In Afghanistan, Osama bin Laden and KSM were taking precautions. KSM crossed over into Pakistan. Bin Laden ordered some followers to disperse, others to stay on high alert. His son Omar had left Afghanistan for good months earlier, disillusioned and following a further warning by the jihadi he trusted that the “big plan” was ongoing, that it was time for him to be “far, far away.” Omar had urged his mother, Najwa, the wife who had borne bin Laden eleven children, to leave as well. “My mother,” he had urged her, “come back to real life.”
Najwa asked her husband for permission to leave, and he agreed on one condition. She was to leave behind several of their sons and daughters, the youngest aged only eight and eleven. On the morning she left, she gave her husband a ring as a remembrance of their long life together. Then, with her two youngest children and a twenty-three-year-old son who was mildly retarded, she climbed into a vehicle to be driven to the border and safety.
Najwa and Osama had been together for almost thirty years, since they were children. Then, he had been the “soft-spoken, serious boy” not yet in his teens. Now, at forty-four, he was the most wanted man in the world, accused of multiple mass murders.
On her way out of Afghanistan, Najwa has said, she prayed for peace.
PART VI
TWENTY-FOUR HOURS
TWENTY-NINE
SEPTEMBER 10, LESS THAN TWENTY-FOUR HOURS BEFORE THE ONSLAUGHT.

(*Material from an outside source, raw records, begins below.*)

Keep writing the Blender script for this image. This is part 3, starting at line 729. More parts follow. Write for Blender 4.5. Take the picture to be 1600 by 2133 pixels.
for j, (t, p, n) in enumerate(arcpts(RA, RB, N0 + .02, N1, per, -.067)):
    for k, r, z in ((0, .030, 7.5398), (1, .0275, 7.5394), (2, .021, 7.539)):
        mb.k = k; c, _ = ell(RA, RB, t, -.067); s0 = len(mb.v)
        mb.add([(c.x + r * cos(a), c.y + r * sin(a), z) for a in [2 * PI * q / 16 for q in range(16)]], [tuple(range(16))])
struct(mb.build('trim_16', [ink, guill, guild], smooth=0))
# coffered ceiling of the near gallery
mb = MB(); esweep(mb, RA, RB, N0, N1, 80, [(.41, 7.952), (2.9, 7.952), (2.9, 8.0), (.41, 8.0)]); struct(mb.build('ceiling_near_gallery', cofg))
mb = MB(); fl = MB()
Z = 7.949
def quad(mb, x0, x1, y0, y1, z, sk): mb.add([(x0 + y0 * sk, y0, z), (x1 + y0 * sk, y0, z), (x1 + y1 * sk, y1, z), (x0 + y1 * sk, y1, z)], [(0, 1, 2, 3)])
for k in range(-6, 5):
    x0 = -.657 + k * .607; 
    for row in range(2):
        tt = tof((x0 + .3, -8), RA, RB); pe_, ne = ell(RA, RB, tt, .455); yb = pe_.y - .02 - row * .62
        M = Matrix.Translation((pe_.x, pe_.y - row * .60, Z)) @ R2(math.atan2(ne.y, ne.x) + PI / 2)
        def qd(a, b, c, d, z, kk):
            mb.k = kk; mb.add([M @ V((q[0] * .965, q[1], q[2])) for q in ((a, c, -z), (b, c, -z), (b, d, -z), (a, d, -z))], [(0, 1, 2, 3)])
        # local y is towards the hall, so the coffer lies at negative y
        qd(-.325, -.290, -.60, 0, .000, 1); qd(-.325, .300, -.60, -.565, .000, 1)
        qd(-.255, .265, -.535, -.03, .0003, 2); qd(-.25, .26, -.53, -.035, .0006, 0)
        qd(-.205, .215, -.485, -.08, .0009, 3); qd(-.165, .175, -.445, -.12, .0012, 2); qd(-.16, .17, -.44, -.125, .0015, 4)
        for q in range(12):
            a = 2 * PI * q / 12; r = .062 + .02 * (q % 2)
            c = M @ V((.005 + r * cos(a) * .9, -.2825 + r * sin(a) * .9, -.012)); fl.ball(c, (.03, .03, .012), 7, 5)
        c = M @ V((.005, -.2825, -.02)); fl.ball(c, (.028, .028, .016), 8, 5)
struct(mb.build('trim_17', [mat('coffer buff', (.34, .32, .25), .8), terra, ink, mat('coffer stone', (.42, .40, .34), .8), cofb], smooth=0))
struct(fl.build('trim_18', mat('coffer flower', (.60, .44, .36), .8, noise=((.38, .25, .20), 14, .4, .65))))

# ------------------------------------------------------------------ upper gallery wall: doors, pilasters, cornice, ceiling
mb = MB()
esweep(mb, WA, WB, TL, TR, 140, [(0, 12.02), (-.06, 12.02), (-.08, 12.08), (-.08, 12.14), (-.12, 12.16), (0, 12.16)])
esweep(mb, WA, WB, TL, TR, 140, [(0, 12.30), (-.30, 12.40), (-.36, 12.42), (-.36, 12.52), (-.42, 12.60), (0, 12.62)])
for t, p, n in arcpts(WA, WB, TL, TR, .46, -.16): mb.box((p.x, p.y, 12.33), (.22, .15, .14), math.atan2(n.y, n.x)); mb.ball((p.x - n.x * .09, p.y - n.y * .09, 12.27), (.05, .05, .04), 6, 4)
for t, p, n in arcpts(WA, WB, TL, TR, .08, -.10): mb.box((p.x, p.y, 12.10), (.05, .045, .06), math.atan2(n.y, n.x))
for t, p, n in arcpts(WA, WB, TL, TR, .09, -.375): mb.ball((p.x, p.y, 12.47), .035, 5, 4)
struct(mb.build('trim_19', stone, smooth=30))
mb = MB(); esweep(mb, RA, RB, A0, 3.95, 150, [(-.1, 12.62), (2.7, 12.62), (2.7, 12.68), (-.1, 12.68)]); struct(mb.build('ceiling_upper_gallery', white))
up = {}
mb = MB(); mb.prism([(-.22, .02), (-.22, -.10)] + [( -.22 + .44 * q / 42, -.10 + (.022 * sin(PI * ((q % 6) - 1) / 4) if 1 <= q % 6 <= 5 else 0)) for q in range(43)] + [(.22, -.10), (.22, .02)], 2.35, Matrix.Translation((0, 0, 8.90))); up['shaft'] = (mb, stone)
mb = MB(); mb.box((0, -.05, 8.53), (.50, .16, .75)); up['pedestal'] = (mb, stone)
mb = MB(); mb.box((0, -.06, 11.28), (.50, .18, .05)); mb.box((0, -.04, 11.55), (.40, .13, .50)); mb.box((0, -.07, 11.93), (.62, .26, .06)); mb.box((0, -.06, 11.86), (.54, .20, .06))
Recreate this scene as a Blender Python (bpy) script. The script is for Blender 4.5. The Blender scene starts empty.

In New York, after five days of inaction on the case, the FBI began again the leisurely search for Hazmi and Mihdhar. Having failed to find Mihdhar at any Marriott hotel in Manhattan, Agent Fuller now hoped to find a trace of them in Los Angeles. Both men, immigration records showed, had said when they first arrived eighteen months earlier that they planned to stay at a “Sheraton hotel” in the city. Checking records in Los Angeles was a job for the local field office, so Agent Fuller wrote up a routine request.
The request was not sent, merely drafted, to be transmitted only the following day—September 11. Had anyone looked, and looked in a timely fashion, Hazmi and Mihdhar had left tracks all over the place in California. There was Hazmi’s name, address, and phone number of the day, bold as brass in the 2000–2001 Pacific Bell White Pages directory for San Diego. Better yet, there were their names on bank records, driver’s license and car registration records, which could have enabled investigators to leapfrog onto traffic police records in New Jersey and elsewhere—even to the purchase of tickets for the flight they were soon to hijack.